Dalle pareti gialle di un albergo disabitato allo scricchiolio del mogano di una residenza tardo seicentesca, l’immaginario surreale del cinema di Kubrick guida il suo pubblico in un percorso discendente alla scoperta di sé. Non esistono personaggi, ma solo persone che interpretano un Io inventato che si mostra dietro movimenti allungati, poche parole e riprese alternate. L’andamento è quello di un balletto classico: adagio, armonioso eppure meccanico nella sua struttura. Stanley Kubrick è un abile macchinista di una commedia capace di superare lo schermo ed invadere lo sguardo dello spettatore che, per un momento e forse più, capisce di essere il soggetto di quella sceneggiatura. Ma l’equilibrio che permette la plausibilità dell’idillio è l’involucro, la cornice, cioè l’abito della storia che è come un’uniforme cucita addosso. Da questo legame nasce la memoria cinematografica di tutte le pellicole che negli anni hanno impresso il nome Kubrick sulle mura di cinema e teatri, ma anche su ricerche e, successivamente, su abiti di collezioni che ne ricordano l’estro creativo proprio grazie ad una riproduzione (a volte fedelissima) di alcuni protagonisti delle sue opere più note.
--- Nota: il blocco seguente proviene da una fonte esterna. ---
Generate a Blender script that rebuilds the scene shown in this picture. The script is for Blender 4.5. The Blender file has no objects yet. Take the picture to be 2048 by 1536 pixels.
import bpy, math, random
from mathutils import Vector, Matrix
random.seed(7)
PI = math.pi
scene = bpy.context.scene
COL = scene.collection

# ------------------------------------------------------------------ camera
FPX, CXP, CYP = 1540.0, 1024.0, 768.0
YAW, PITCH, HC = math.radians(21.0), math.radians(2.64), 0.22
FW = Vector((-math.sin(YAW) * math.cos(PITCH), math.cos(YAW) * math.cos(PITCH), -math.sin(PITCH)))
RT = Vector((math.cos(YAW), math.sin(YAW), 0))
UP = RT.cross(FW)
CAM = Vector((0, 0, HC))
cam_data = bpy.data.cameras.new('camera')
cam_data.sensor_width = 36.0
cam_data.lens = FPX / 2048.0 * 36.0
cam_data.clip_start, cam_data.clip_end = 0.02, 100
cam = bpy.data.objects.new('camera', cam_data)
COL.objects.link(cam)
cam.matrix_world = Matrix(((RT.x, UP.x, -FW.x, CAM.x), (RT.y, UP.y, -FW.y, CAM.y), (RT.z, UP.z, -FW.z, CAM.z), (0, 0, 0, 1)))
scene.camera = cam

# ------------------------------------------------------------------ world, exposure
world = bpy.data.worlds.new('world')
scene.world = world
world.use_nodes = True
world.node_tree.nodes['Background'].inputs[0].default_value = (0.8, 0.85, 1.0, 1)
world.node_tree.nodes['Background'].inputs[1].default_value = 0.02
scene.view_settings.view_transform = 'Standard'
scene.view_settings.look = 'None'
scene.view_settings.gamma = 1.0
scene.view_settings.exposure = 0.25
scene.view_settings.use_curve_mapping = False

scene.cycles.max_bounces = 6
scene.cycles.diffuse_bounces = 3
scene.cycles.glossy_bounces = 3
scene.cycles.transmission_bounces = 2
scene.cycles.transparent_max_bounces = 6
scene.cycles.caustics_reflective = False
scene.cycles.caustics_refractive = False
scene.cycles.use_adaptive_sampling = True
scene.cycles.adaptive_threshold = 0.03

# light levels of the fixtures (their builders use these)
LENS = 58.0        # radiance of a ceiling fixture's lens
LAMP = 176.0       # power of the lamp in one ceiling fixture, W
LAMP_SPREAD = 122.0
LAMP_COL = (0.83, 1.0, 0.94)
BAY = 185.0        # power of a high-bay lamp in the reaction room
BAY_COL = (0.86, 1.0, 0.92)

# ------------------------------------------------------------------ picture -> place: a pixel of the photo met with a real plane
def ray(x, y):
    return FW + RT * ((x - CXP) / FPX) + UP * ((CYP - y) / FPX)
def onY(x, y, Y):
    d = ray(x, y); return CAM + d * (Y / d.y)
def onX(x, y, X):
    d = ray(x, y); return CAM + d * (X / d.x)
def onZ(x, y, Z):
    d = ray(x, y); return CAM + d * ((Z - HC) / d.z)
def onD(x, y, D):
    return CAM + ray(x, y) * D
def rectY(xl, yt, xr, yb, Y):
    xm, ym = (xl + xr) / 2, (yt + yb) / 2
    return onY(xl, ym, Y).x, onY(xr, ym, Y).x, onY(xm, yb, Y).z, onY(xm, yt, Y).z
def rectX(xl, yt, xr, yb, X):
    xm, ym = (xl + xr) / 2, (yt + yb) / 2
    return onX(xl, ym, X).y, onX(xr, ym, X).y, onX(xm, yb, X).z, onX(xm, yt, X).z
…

Dall’ignoto di “Shining” all’impassibile emotività di “Arancia Meccanica”, la moda negli ultimi anni è ricorsa ad un linguaggio cinematografico alla Kubrick per mostrarsi e, da Miu Miu a Gucci, i brand si spostano nel backstage delle grandi produzioni del regista americano per presentare collezioni sceniche. Il risultato che si ottiene è l’incontro del surrealismo con l’abito quotidiano, così che tutti possano essere anche solo per un giorno quel character da sempre visto come lontano e irreale.

Gucci

Gucci uno dei più grandi amatori della filmografia di Stanley Kubrick, tanto da riprendere quasi tutti i suoi capolavori in un’unica campagna, grazie anche al contributo della costumista premio Oscar Milena Canonero, la mente dietro i costumi di quasi tutti i movie del regista. E così la Exquisite Gucci collection ricrea i ritratti di famiglia alla Barry Lyndon, che ora vestono abiti della collaborazione con il marchio sportivo Adidas, ed un più contemporaneo protagonista di “2001: Odissea nello spazio” in una muta dell’ultima F/W 22-23. Anche in casa Miu Miu il riferimento cinematografico persiste, tanto da far coincidere l’immaginario fanciullesco del brand con quello delle gemelline di “Shining” che sembrano indossare quello stesso tono di celeste e quelle stampe 80s che abitano la ss 22. E se alla citazione “Kubrick” viene in mente sperimentazione ed innovazione, allora anche Ann Demeulemeester è una abile interprete del tema. L’identità cupa e illusoriamente tailor-made del brand si avvicina al profilo di uno dei più noti protagonisti dei movie kubrickiani: quello di “Arancia Meccanica”, che al pantalone a vita alta ora sostituisce uno a vita bassa accompagnato da un blazer nero con i bordi scuciti ed un ampio cappello (come nella collezione Ann Demeulemeester F/W 07-08) che lascia intravedere solo quei dirompenti occhi azzurri. Un ulteriore hacking creativo lo fa Prada, che con la sua SS 22 regala al suo personaggio quel senso di mistero, come se non la si capisse mai del tutto, proprio come le scollature dei suoi abiti profonde, ma non troppo.

Prada

Moda e arte, romanzo e commedia, cinema e teatro, Kubrick è stato capace di ridefinire il concetto stesso di “scena”, allontanandosi dalla finzione e costruzione a favore di immediatezza espressiva. E se l’abito è una delle parti principali della sua narrazione filmica, allora si può dire che è il costume ad essere il personaggio e quest’ultimo è solo un suo abitante temporaneo chiamato a dargli forma e nulla più.